CHARLESTON, W.Va. — A vote this week will determine if West Virginia and seven other states will lose some pollution-control standards for the Ohio River.

The eight watershed states and the federal government belong to the Ohio River Sanitation Commission. ORSANCO sets uniform pollution standards for the 1,000-mile river, from Pittsburgh to the Mississippi.

On Thursday, commissioners will vote on a plan to scrap their rules and allow state and federal standards to take precedence. Gail Hesse, director of the Great Lakes Water Program at the National Wildlife Federation, said that would have a big impact on communities.

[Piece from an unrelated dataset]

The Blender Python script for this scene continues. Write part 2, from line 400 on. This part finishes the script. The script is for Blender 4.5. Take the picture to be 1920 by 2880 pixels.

"In cities like Cincinnati, they've just made an enormous investment in their waterfront properties,” Hesse said. “And turning the clock back - Ohio could have one set of standards for its section of the river, but just across the river on the other side, Kentucky could have a completely different set of standards - is a bad idea."

Those in favor of the proposed change say each of the states has its own water quality standards, making ORSANCO redundant. The Ohio River is the source of drinking water for 5 million people.

Angie Rosser, executive director with the West Virginia Rivers Coalition is also a member of ORSANCO's Watershed Organization Advisory Committee. She said ORSANCO was created specifically because someone needed to oversee pollution controls for the entire river system. She added the plan to end that oversight is very unpopular, judging from public comments.

"Hundreds and hundreds of comments, and just a handful supporting the change,” Rosser said. “There are facilities, industrial facilities up and down the river, being able to discharge higher levels of pollution, relieving them of treatment costs."

Those in favor of keeping the rules as they are say ORSANCO helps the member states - where environmental agencies are often understaffed - by assessing pollution risks and setting control standards. And individual states may be unprepared to take over those jobs.